Spruce Up Your Gardens Now for a Fruitful Spring

By Vicki Spencer, Master Gardener

October is a special time of the year. Fall colors are incredible in the high country and tend to last much longer in other areas of the state as long as there aren’t early snowstorms. Personally, as much as I love gardening, I enjoy the cooler weather and reprieve from all the gardening chores. However, experienced gardeners know that the work really never ends, especially if you want to enjoy the fruits of your labor.

Once you finish harvesting vegetable crops, it’s time to prepare your garden for planting next spring. The first step is to clean it up. But before you do, consider taking photos of the garden so you can remember where everything was planted. This will be a great help next spring as you want to repeat successful plantings and consider moving some vegetables to another area where they might do better. Also, don’t forget to collect heirloom seeds, especially tomatoes, before you start digging up plants and throwing debris out. You can save these seeds in a cool, dark place to start seedlings early in the spring.

After harvesting beans and peas, clip the plants to ground level, but leave roots in the soil. As the roots decay over the winter, they will release nitrogen into the soil. This is not the case with all other plants, especially if you want a tidy garden.

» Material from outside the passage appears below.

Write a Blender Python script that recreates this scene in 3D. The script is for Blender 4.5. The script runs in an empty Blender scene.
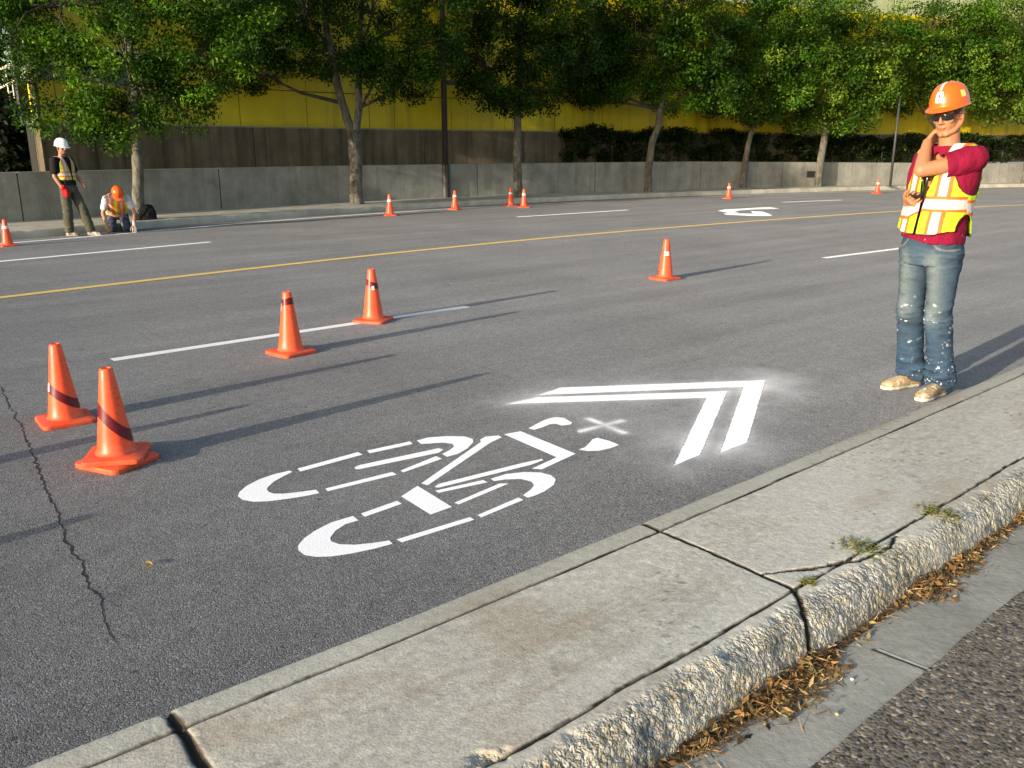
import bpy, math, random
import numpy as np
from mathutils import Vector, Matrix, Euler, noise
C = bpy.context.scene.collection
R = math.radians
rng = np.random.default_rng(7)
random.seed(7)

# ------------------------------------------------------------------ helpers
def tag(o, label=None, cat=None, group=None, kind=None):
    if label: o['label'] = label
    if cat: o['category'] = cat
    if group: o['group'] = group
    if kind: o['kind'] = kind
    return o

def empty(name, loc=(0, 0, 0), rz=0.0, scale=1.0, **k):
    o = bpy.data.objects.new(name, None)
    o.empty_display_size = 0.2
    C.objects.link(o); o.location = loc; o.rotation_euler = (0, 0, rz); o.scale = (scale,)*3
    return tag(o, **k)

def mesh(name, V, F, mat, parent=None, col=None, smooth=False, alpha=None):
    me = bpy.data.meshes.new(name)
    V = np.asarray(V, dtype=np.float32).reshape(-1, 3)
    if isinstance(F, np.ndarray):
        n, k = F.shape
        me.vertices.add(len(V)); me.vertices.foreach_set('co', V.ravel())
        me.loops.add(n*k); me.loops.foreach_set('vertex_index', F.astype(np.int32).ravel())
        me.polygons.add(n)
        me.polygons.foreach_set('loop_start', np.arange(0, n*k, k, dtype=np.int32))
        me.update(calc_edges=True)
    else:
        me.from_pydata([tuple(map(float, v)) for v in V], [], [tuple(int(i) for i in f) for f in F])
        me.update()
    me.validate()
    if col is not None:
        a = me.color_attributes.new('Col', 'FLOAT_COLOR', 'POINT')
        c = np.ones((len(V), 4), dtype=np.float32); c[:, :3] = np.asarray(col, dtype=np.float32)
        if alpha is not None: c[:, 3] = alpha
        a.data.foreach_set('color', c.ravel())
    if smooth:
        me.polygons.foreach_set('use_smooth', np.ones(len(me.polygons), dtype=bool))
    if mat: me.materials.append(mat)
    o = bpy.data.objects.new(name, me); C.objects.link(o)
    if parent is not None: o.parent = parent
    return o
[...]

While you may be tempted to leave squash and pumpkins on the vine a bit longer, they should be harvested before the first frost. It may be contrary to intuition, but you can still plant autumn onion and garlic bulbs in Colorado. With good care and help from Mother Nature, you should enjoy onions in late fall. Be sure to mulch the garlic to get a head start on next year’s crop.

If you are not in our mountainous regions where the ground freezes quickly, you can also mulch parsnips and carrots and leave them in the ground a little longer. This way, you won’t have to remove and store them all at the same time. Although perennial chives can survive winter in most of the warmer areas in the state, you may want to dig up some plants to pot and keep in the kitchen, so you can have fresh chives all winter and transplant them outside in the spring.

Once you clean up the remaining debris from the garden, apply a new layer of mulch over the entire garden. If you want to save money, make your own mulch out of the leaves you rake up. You also might consider building a cold frame to protect these vegetables from extreme winter weather. Cold frames also give you an advantage come spring. There are a number of cold frames and mulching devices available on the internet if you don’t want to “do it yourself.”

You should also prepare your other garden areas for the spring. In most of Colorado, you can still plant bulbs as long as the soil has not yet begun to freeze. Gladiola corms and dahlia, canna and begonia tubers can be lifted to store in a dry place over the winter, but all dead foliage should be removed first; it will prevent mold and take up much less storage space.

Protect outdoor potted plants by storing inside. However, if you have as many as I do and not enough storage space, raise them off the ground with bricks or pot feet. This prevents waterlogging and the freeze and thaw cycles that often crack pottery.

After finishing the garden cleanup, your yard will look awfully bare, so invest in some birdbaths and feeders. There are many beautiful ones available at the garden store or on the internet. Not only will they brighten your gardens on cold, dreary days, but you will also help birds survive the winter.